-- START OF Supplied information --

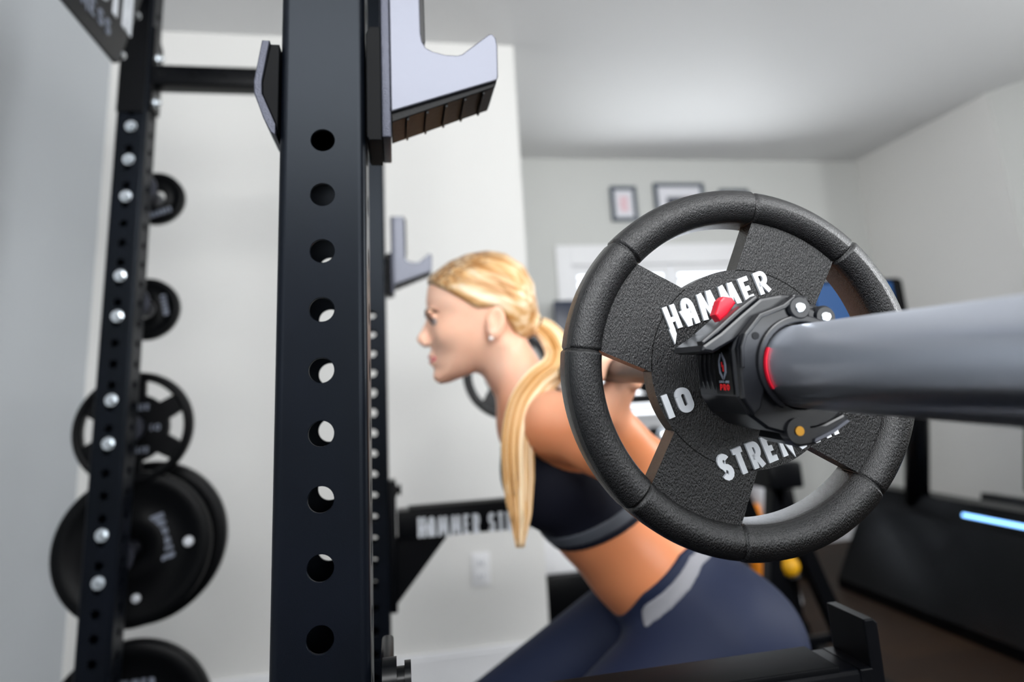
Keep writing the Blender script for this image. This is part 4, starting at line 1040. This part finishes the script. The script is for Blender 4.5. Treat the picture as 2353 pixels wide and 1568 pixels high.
# shoes
for s_ in (1, -1):
    sh = MB(); bm = bmesh.new(); bmesh.ops.create_uvsphere(bm, u_segments=28, v_segments=16, radius=1)
    for v in bm.verts:
        x, y, z = v.co
        yy = max(y, -.55); v.co = Vector((-.075 + x * .135, -1.060 + yy * (.052 - .018 * (-x)) , .140 * s_ + z * (.044 - .008 * x)))
    sh.from_bm(bm, True); off(sh, (-RO[0], -RO[1], -RO[2])).build('shoe', M['shoe'], her)
# hair cap
slh2 = Fd.sub((-.25, -.0, -.095), (-.0, .24, .095), .0)
hx, hy, hz = gx[slh2[0]], gy[slh2[1]], gz[slh2[2]]
Fh = Field(hx, hy, hz); Fh.F = head_field(Fh, (slice(None),) * 3) - .0065
X, Y, Z = hx[:, None, None], hy[None, :, None], hz[None, None, :]
Fh.cone((-.060, .095, 0), (-.036, .086, 0), .034, .016, .03)
h1_ = (X + .224) * .557 + (Y - .166) * .832; h2_ = (X + .100) * .845 + (Y - .103) * .535
reg = np.minimum(h1_, np.maximum(h2_, Y - .112)) + 0 * Z
ang_ = np.arctan2(Z, Y - .05 + .25 * (X + .12)); gro = .0003 * np.sin(ang_ * 46 + 9 * np.sin(X * 40)) + .0002 * np.sin(ang_ * 91 + X * 60)
Fh.F = smx((Fh.F + gro).astype(np.float32), (-reg).astype(np.float32), .008)
P, Q = surface_nets(Fh.F, hx, hy, hz)
hair = np_mesh('hair', P, Q, M['hair'], her, RO, 1)
# hair material: rotate grain towards the tie and darken near the front-top parting
# ponytail of separate locks
rnd = random.Random(4)
path = [(-.036, .086, .0), (-.020, .078, .010), (-.006, .056, .028), (-.004, .028, .050), (-.020, .004, .078), (-.050, -.016, .104), (-.078, -.048, .126), (-.093, -.098, .140), (-.096, -.155, .148), (-.097, -.205, .152), (-.099, -.250, .154)]
wid = [.010, .017, .021, .022, .0225, .0235, .0245, .0245, .0225, .017, .006]
def catmull(pts, k=5):
    out = []
    p = [Vector(q) for q in pts]; p = [2 * p[0] - p[1]] + p + [2 * p[-1] - p[-2]]
    for i in range(1, len(p) - 2):
        for j in range(k):
            t = j / k; a_, b_, c_, d_ = p[i - 1], p[i], p[i + 1], p[i + 2]
            out.append(.5 * ((2 * b_) + (c_ - a_) * t + (2 * a_ - 5 * b_ + 4 * c_ - d_) * t * t + (3 * b_ - a_ - 3 * c_ + d_) * t ** 3))
    out.append(p[-2]); return out
cp = catmull(path); nW = len(cp)
pt_ = MB(); tone = []
for k_ in range(240):
    a_ = rnd.uniform(0, 2 * math.pi); rr = math.sqrt(rnd.random()); ph = rnd.uniform(0, 6); lf = rnd.uniform(.80, 1.0) if rnd.random() < .8 else 1.0
    pts = []; rad = []
    nn = int(nW * lf)
    for j in range(nn):
        t = j / (nW - 1) * (len(wid) - 1); i0 = min(int(t), len(wid) - 2); wd = wid[i0] + (wid[i0 + 1] - wid[i0]) * (t - i0)
        tg = (cp[min(j + 1, nW - 1)] - cp[max(j - 1, 0)]).normalized(); u = Vector((0, 0, 1)); u = (u - tg * u.dot(tg)).normalized(); v = tg.cross(u)
        wob = .0016 * math.sin(ph + j * .11)
        pts.append(cp[j] + u * (math.cos(a_ + j * .004) * wd * rr * .55 + wob) + v * (math.sin(a_ + j * .004) * wd * rr + wob))
        rad.append(.0024 * (1 - .75 * max(0, j / nn - .7) / .3))
    f0_ = len(pt_.f); pt_.tube(pts, rad, n=6); tone += [k_ % 3] * (len(pt_.f) - f0_)
po = off(pt_, (-RO[0], -RO[1], -RO[2])).build('ponytail', [M['tail'], M['tail2'], M['tail3']], her)
po.data.polygons.foreach_set('material_index', tone)
tie = MB(); tie.lathe([(.012 + .0045 * math.cos(q * math.pi / 4), .0065 * math.sin(q * math.pi / 4)) for q in range(8)], (-.0290, .0845, .004), M3=Vector((1, -.45, .35)).to_track_quat('Z', 'Y').to_matrix(), n=24, closed=True)
off(tie, (0, -RO[1], 0)).build('hair_tie', M['black_fab'], her)
for s_ in (1, -1):
    e_ = off(MB().sphere((-.2085, .0985, .0305 * s_), .0118, 20), (0, -RO[1], 0)).build('eye', M['eye'], her)
    off(MB().sphere((-.2140, .0975, .0325 * s_), .0074, 16), (0, -RO[1], 0)).build('iris', M['iris'], e_)
    eb = MB().tube([(-.2265, .1100, .013 * s_), (-.2250, .1150, .026 * s_), (-.2165, .1155, .038 * s_), (-.206, .1110, .046 * s_)], [.0032, .0046, .0040, .0015], n=8)
    off(eb, (0, -RO[1], 0)).build('eyebrow', M['brow'], her)
    el = MB().tube([(-.2205, .0985, .020 * s_), (-.2215, .1035, .030 * s_), (-.2130, .1010, .0415 * s_)], [.0016, .0034, .0020], n=8)
    off(el, (0, -RO[1], 0)).build('eyelashes', M['brow'], her)
    off(MB().sphere((-.1210, .0605, .0765 * s_), .0040, 14), (0, -RO[1], 0)).build('earring', M['pearl'], her, label='small pearl stud')
lp = MB().tube([(-.2130, .0335, -.021), (-.2200, .0375, -.010), (-.2225, .0365, 0), (-.2200, .0375, .010), (-.2130, .0335, .021)], [.001, .0034, .0036, .0034, .001], n=10)
lp.tube([(-.2130, .0325, -.021), (-.2185, .0290, -.010), (-.2205, .0275, 0), (-.2185, .0290, .010), (-.2130, .0325, .021)], [.001, .0036, .0042, .0036, .001], n=10)
off(lp, (0, -RO[1], 0)).build('lips', M['lip'], her)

-- END OF Supplied information --

:: Work required ::
Quote every line word for word and keep the images out of the copy.

:: Task result ::
Keep writing the Blender script for this image. This is part 4, starting at line 1040. This part finishes the script. The script is for Blender 4.5. Treat the picture as 2353 pixels wide and 1568 pixels high.
# shoes
for s_ in (1, -1):
    sh = MB(); bm = bmesh.new(); bmesh.ops.create_uvsphere(bm, u_segments=28, v_segments=16, radius=1)
    for v in bm.verts:
        x, y, z = v.co
        yy = max(y, -.55); v.co = Vector((-.075 + x * .135, -1.060 + yy * (.052 - .018 * (-x)) , .140 * s_ + z * (.044 - .008 * x)))
    sh.from_bm(bm, True); off(sh, (-RO[0], -RO[1], -RO[2])).build('shoe', M['shoe'], her)
# hair cap
slh2 = Fd.sub((-.25, -.0, -.095), (-.0, .24, .095), .0)
hx, hy, hz = gx[slh2[0]], gy[slh2[1]], gz[slh2[2]]
Fh = Field(hx, hy, hz); Fh.F = head_field(Fh, (slice(None),) * 3) - .0065
X, Y, Z = hx[:, None, None], hy[None, :, None], hz[None, None, :]
Fh.cone((-.060, .095, 0), (-.036, .086, 0), .034, .016, .03)
h1_ = (X + .224) * .557 + (Y - .166) * .832; h2_ = (X + .100) * .845 + (Y - .103) * .535
reg = np.minimum(h1_, np.maximum(h2_, Y - .112)) + 0 * Z
ang_ = np.arctan2(Z, Y - .05 + .25 * (X + .12)); gro = .0003 * np.sin(ang_ * 46 + 9 * np.sin(X * 40)) + .0002 * np.sin(ang_ * 91 + X * 60)
Fh.F = smx((Fh.F + gro).astype(np.float32), (-reg).astype(np.float32), .008)
P, Q = surface_nets(Fh.F, hx, hy, hz)
hair = np_mesh('hair', P, Q, M['hair'], her, RO, 1)
# hair material: rotate grain towards the tie and darken near the front-top parting
# ponytail of separate locks
rnd = random.Random(4)
path = [(-.036, .086, .0), (-.020, .078, .010), (-.006, .056, .028), (-.004, .028, .050), (-.020, .004, .078), (-.050, -.016, .104), (-.078, -.048, .126), (-.093, -.098, .140), (-.096, -.155, .148), (-.097, -.205, .152), (-.099, -.250, .154)]
wid = [.010, .017, .021, .022, .0225, .0235, .0245, .0245, .0225, .017, .006]
def catmull(pts, k=5):
    out = []
    p = [Vector(q) for q in pts]; p = [2 * p[0] - p[1]] + p + [2 * p[-1] - p[-2]]
    for i in range(1, len(p) - 2):
        for j in range(k):
            t = j / k; a_, b_, c_, d_ = p[i - 1], p[i], p[i + 1], p[i + 2]
            out.append(.5 * ((2 * b_) + (c_ - a_) * t + (2 * a_ - 5 * b_ + 4 * c_ - d_) * t * t + (3 * b_ - a_ - 3 * c_ + d_) * t ** 3))
    out.append(p[-2]); return out
cp = catmull(path); nW = len(cp)
pt_ = MB(); tone = []
for k_ in range(240):
    a_ = rnd.uniform(0, 2 * math.pi); rr = math.sqrt(rnd.random()); ph = rnd.uniform(0, 6); lf = rnd.uniform(.80, 1.0) if rnd.random() < .8 else 1.0
    pts = []; rad = []
    nn = int(nW * lf)
    for j in range(nn):
        t = j / (nW - 1) * (len(wid) - 1); i0 = min(int(t), len(wid) - 2); wd = wid[i0] + (wid[i0 + 1] - wid[i0]) * (t - i0)
        tg = (cp[min(j + 1, nW - 1)] - cp[max(j - 1, 0)]).normalized(); u = Vector((0, 0, 1)); u = (u - tg * u.dot(tg)).normalized(); v = tg.cross(u)
        wob = .0016 * math.sin(ph + j * .11)
        pts.append(cp[j] + u * (math.cos(a_ + j * .004) * wd * rr * .55 + wob) + v * (math.sin(a_ + j * .004) * wd * rr + wob))
        rad.append(.0024 * (1 - .75 * max(0, j / nn - .7) / .3))
    f0_ = len(pt_.f); pt_.tube(pts, rad, n=6); tone += [k_ % 3] * (len(pt_.f) - f0_)
po = off(pt_, (-RO[0], -RO[1], -RO[2])).build('ponytail', [M['tail'], M['tail2'], M['tail3']], her)
po.data.polygons.foreach_set('material_index', tone)
tie = MB(); tie.lathe([(.012 + .0045 * math.cos(q * math.pi / 4), .0065 * math.sin(q * math.pi / 4)) for q in range(8)], (-.0290, .0845, .004), M3=Vector((1, -.45, .35)).to_track_quat('Z', 'Y').to_matrix(), n=24, closed=True)
off(tie, (0, -RO[1], 0)).build('hair_tie', M['black_fab'], her)
for s_ in (1, -1):
    e_ = off(MB().sphere((-.2085, .0985, .0305 * s_), .0118, 20), (0, -RO[1], 0)).build('eye', M['eye'], her)
    off(MB().sphere((-.2140, .0975, .0325 * s_), .0074, 16), (0, -RO[1], 0)).build('iris', M['iris'], e_)
    eb = MB().tube([(-.2265, .1100, .013 * s_), (-.2250, .1150, .026 * s_), (-.2165, .1155, .038 * s_), (-.206, .1110, .046 * s_)], [.0032, .0046, .0040, .0015], n=8)
    off(eb, (0, -RO[1], 0)).build('eyebrow', M['brow'], her)
    el = MB().tube([(-.2205, .0985, .020 * s_), (-.2215, .1035, .030 * s_), (-.2130, .1010, .0415 * s_)], [.0016, .0034, .0020], n=8)
    off(el, (0, -RO[1], 0)).build('eyelashes', M['brow'], her)
    off(MB().sphere((-.1210, .0605, .0765 * s_), .0040, 14), (0, -RO[1], 0)).build('earring', M['pearl'], her, label='small pearl stud')
lp = MB().tube([(-.2130, .0335, -.021), (-.2200, .0375, -.010), (-.2225, .0365, 0), (-.2200, .0375, .010), (-.2130, .0335, .021)], [.001, .0034, .0036, .0034, .001], n=10)
lp.tube([(-.2130, .0325, -.021), (-.2185, .0290, -.010), (-.2205, .0275, 0), (-.2185, .0290, .010), (-.2130, .0325, .021)], [.001, .0036, .0042, .0036, .001], n=10)
off(lp, (0, -RO[1], 0)).build('lips', M['lip'], her)